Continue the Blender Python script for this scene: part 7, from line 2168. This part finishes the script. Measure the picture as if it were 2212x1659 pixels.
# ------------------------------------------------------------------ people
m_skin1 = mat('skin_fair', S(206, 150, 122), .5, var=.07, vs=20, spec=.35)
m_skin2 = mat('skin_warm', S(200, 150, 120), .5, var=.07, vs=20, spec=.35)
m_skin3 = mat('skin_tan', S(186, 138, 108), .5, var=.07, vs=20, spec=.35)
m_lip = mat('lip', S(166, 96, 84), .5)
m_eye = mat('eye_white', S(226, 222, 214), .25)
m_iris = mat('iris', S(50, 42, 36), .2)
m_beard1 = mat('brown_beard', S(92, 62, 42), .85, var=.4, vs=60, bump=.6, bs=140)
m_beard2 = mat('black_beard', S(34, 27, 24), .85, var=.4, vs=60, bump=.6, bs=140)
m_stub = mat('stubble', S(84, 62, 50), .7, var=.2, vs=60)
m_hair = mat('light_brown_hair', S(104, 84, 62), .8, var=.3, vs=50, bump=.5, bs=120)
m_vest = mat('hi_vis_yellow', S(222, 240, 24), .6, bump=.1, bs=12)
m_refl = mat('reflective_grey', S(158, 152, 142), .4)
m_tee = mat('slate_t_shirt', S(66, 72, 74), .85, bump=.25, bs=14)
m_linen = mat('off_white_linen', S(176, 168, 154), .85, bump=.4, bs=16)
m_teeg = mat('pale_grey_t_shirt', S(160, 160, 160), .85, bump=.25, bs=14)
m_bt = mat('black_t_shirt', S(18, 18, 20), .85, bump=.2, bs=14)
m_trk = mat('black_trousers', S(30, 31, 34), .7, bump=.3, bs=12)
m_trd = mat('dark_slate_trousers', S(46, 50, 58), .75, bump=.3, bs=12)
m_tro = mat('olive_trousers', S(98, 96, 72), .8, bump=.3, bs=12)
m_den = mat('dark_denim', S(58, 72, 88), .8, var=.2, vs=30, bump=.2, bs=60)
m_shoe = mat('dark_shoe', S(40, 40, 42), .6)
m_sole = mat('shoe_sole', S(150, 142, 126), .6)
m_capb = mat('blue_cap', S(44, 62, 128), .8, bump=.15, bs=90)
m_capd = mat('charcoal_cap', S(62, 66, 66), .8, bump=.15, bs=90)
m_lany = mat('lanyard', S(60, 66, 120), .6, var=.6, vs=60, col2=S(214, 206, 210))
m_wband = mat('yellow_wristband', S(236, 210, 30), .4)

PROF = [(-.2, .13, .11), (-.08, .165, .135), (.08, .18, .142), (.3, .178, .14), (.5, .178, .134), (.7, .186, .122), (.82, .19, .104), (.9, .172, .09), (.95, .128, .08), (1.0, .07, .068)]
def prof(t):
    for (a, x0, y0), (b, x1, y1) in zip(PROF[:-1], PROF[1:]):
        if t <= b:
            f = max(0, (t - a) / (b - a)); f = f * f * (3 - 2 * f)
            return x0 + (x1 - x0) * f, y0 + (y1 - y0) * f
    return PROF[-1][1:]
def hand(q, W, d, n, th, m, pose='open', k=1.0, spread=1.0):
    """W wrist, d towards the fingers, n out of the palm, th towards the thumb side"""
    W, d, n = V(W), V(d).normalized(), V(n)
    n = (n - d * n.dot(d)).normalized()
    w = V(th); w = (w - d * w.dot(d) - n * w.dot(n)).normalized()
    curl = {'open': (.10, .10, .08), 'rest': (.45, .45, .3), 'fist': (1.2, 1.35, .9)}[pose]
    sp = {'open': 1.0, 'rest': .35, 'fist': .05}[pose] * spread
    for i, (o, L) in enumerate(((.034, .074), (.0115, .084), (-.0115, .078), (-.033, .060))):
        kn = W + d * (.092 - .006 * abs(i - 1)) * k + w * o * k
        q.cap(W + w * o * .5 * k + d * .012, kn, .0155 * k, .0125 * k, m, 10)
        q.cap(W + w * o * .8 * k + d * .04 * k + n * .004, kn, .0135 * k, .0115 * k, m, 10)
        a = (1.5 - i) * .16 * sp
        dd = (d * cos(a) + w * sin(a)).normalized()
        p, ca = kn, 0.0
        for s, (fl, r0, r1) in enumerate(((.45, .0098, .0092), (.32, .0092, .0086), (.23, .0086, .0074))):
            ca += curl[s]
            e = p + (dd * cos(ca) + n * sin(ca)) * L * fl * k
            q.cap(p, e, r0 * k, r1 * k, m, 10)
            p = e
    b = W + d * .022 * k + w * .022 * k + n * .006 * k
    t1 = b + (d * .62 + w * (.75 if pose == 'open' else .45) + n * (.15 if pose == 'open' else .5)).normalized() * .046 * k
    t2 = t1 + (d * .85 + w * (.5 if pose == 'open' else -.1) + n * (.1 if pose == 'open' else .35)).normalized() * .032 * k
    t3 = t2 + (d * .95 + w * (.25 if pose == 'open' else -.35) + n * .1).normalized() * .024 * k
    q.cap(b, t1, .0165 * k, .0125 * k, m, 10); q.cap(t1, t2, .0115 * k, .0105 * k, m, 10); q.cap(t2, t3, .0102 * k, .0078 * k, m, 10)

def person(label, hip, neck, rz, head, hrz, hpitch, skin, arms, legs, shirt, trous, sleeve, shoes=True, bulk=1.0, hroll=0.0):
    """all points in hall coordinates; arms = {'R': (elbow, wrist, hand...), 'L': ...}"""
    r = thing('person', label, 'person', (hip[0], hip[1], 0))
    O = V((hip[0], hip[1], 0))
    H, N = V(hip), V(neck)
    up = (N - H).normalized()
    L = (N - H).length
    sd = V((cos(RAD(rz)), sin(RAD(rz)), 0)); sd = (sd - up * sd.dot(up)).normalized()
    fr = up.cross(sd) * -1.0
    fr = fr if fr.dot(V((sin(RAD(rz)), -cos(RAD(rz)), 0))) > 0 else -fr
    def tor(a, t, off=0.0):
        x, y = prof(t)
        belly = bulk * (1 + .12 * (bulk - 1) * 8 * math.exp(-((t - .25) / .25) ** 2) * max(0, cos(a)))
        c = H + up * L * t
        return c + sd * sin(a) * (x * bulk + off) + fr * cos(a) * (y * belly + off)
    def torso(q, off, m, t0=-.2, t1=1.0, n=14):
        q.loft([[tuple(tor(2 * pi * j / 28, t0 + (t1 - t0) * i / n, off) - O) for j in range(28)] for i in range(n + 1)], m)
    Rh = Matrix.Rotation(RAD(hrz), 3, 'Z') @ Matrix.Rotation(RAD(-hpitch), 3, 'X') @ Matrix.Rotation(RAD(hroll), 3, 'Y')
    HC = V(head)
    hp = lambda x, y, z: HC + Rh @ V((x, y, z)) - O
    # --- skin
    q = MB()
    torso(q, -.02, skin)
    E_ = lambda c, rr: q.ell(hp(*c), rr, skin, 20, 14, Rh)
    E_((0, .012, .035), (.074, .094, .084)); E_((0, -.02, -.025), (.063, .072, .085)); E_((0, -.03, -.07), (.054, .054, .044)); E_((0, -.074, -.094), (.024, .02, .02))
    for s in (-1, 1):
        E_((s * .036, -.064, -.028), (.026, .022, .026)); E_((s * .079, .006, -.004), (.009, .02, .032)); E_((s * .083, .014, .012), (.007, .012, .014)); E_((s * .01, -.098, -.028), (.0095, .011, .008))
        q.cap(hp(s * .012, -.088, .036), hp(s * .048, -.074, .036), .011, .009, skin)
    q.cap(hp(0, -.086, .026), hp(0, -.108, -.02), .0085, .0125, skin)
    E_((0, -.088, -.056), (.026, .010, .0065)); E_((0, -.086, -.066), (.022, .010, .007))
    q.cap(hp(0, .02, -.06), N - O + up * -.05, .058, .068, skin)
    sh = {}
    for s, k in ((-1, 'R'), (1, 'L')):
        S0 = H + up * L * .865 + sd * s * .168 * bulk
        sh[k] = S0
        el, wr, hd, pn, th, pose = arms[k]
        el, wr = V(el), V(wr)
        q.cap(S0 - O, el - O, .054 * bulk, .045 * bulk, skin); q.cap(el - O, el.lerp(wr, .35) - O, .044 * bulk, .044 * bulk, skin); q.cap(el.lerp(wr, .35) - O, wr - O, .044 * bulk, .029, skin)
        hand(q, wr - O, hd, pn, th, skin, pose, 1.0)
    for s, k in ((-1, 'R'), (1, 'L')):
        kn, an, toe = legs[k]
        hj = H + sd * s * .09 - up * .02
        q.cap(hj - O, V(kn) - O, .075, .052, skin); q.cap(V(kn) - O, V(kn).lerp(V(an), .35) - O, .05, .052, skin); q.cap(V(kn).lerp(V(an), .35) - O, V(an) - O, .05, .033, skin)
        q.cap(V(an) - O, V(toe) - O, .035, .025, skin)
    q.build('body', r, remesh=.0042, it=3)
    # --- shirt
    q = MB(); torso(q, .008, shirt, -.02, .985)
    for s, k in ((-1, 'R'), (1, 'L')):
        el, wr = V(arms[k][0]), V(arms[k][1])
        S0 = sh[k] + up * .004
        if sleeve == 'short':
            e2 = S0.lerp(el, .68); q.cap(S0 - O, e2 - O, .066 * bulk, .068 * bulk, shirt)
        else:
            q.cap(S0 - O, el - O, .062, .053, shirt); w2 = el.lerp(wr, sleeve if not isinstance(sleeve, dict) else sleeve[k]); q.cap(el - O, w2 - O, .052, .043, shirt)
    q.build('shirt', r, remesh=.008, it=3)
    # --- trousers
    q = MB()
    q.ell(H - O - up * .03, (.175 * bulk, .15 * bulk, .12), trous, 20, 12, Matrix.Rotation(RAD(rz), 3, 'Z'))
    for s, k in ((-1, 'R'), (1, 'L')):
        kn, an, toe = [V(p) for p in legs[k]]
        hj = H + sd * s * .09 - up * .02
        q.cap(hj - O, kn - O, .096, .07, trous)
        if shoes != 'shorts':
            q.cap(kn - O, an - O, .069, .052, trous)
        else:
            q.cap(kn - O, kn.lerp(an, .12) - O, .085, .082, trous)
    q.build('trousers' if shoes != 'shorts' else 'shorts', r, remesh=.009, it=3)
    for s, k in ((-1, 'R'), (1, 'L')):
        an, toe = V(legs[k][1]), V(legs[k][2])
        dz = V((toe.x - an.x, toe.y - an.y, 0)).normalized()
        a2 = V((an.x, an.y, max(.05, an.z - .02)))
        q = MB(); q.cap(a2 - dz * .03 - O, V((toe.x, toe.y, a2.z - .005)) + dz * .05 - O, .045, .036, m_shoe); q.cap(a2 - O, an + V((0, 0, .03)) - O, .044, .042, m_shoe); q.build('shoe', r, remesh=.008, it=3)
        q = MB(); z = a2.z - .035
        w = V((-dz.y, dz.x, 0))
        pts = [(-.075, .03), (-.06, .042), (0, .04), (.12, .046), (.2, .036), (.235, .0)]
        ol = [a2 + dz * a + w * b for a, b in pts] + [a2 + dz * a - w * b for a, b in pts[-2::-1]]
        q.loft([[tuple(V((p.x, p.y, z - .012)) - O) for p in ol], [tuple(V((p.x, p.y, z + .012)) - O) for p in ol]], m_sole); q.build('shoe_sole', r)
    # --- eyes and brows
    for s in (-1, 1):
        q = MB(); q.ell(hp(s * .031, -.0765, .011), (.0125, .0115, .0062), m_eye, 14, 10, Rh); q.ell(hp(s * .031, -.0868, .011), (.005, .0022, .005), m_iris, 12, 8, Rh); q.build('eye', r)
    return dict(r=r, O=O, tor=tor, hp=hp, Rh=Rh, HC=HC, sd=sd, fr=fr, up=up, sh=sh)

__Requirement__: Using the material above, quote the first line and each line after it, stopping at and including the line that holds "m_wband = mat('yellow_wristband', S(236, 210, 30), .4)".

__Result of this exercise__:
Continue the Blender Python script for this scene: part 7, from line 2168. This part finishes the script. Measure the picture as if it were 2212x1659 pixels.
# ------------------------------------------------------------------ people
m_skin1 = mat('skin_fair', S(206, 150, 122), .5, var=.07, vs=20, spec=.35)
m_skin2 = mat('skin_warm', S(200, 150, 120), .5, var=.07, vs=20, spec=.35)
m_skin3 = mat('skin_tan', S(186, 138, 108), .5, var=.07, vs=20, spec=.35)
m_lip = mat('lip', S(166, 96, 84), .5)
m_eye = mat('eye_white', S(226, 222, 214), .25)
m_iris = mat('iris', S(50, 42, 36), .2)
m_beard1 = mat('brown_beard', S(92, 62, 42), .85, var=.4, vs=60, bump=.6, bs=140)
m_beard2 = mat('black_beard', S(34, 27, 24), .85, var=.4, vs=60, bump=.6, bs=140)
m_stub = mat('stubble', S(84, 62, 50), .7, var=.2, vs=60)
m_hair = mat('light_brown_hair', S(104, 84, 62), .8, var=.3, vs=50, bump=.5, bs=120)
m_vest = mat('hi_vis_yellow', S(222, 240, 24), .6, bump=.1, bs=12)
m_refl = mat('reflective_grey', S(158, 152, 142), .4)
m_tee = mat('slate_t_shirt', S(66, 72, 74), .85, bump=.25, bs=14)
m_linen = mat('off_white_linen', S(176, 168, 154), .85, bump=.4, bs=16)
m_teeg = mat('pale_grey_t_shirt', S(160, 160, 160), .85, bump=.25, bs=14)
m_bt = mat('black_t_shirt', S(18, 18, 20), .85, bump=.2, bs=14)
m_trk = mat('black_trousers', S(30, 31, 34), .7, bump=.3, bs=12)
m_trd = mat('dark_slate_trousers', S(46, 50, 58), .75, bump=.3, bs=12)
m_tro = mat('olive_trousers', S(98, 96, 72), .8, bump=.3, bs=12)
m_den = mat('dark_denim', S(58, 72, 88), .8, var=.2, vs=30, bump=.2, bs=60)
m_shoe = mat('dark_shoe', S(40, 40, 42), .6)
m_sole = mat('shoe_sole', S(150, 142, 126), .6)
m_capb = mat('blue_cap', S(44, 62, 128), .8, bump=.15, bs=90)
m_capd = mat('charcoal_cap', S(62, 66, 66), .8, bump=.15, bs=90)
m_lany = mat('lanyard', S(60, 66, 120), .6, var=.6, vs=60, col2=S(214, 206, 210))
m_wband = mat('yellow_wristband', S(236, 210, 30), .4)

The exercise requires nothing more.